At the end the Pope addressed some unscripted remarks to the participants, affirming that “God placed on Jesus' Cross all the weight of our sins, all the injustice perpetrated by every Cain against his brother, all the bitterness of the betrayals of Judas and Peter, all the vanity of tyrants, all the arrogance of false friends. It was a heavy Cross, like the night of abandoned people, as heavy as the death of loved ones, heavy because it carried all the ugliness of evil. However it is also a glorious Cross, like the dawn after a long night, as it represents all of God's love, which is greater than our iniquity and our betrayals. In the Cross we see the monstrosity of man, when we allow ourselves to be guided by evil; but we also see the immensity of God's mercy; He does not treat us according to our sins, but according to His mercy”.

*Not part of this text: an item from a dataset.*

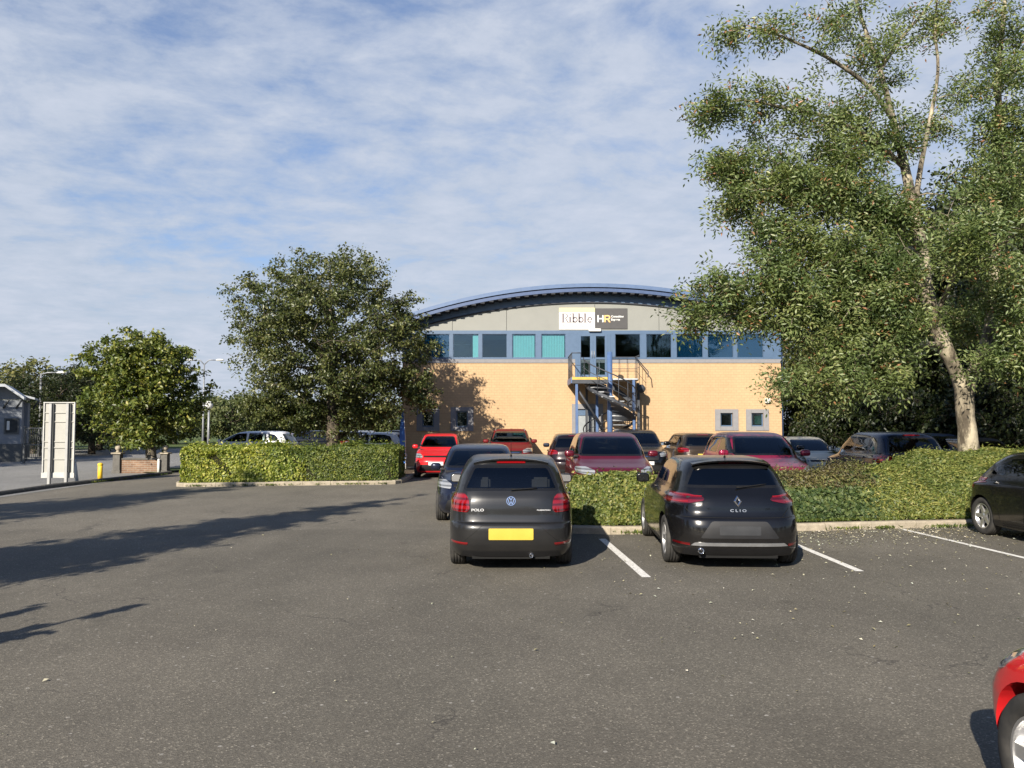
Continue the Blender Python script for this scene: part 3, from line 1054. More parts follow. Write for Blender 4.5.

He continued, “Before the Cross of Christ, we see, we can almost touch with our hands how much we are eternally loved; before the Cross, we feel like 'children' and not 'things ' or objects, as St. Gregory of Nazianzus affirmed when he turned to Christ with this prayer: 'If it were not for you, O my Christ, I would feel as a finished creature. … O, our Jesus, guide us from the Cross to the Resurrection and teach us that evil will not have the last word, but rather love, mercy, and forgiveness. O Christ, teach us to exclaim anew, “Yesterday I was crucified with Christ; today I am glorified with Him”'.

“And in the end, all together, let us recall the sick, let us think of all those people abandoned beneath the weight of the Cross, so that they might find in the trial of the Cross the strength of hope, of the hope of the Resurrection and the love of God”.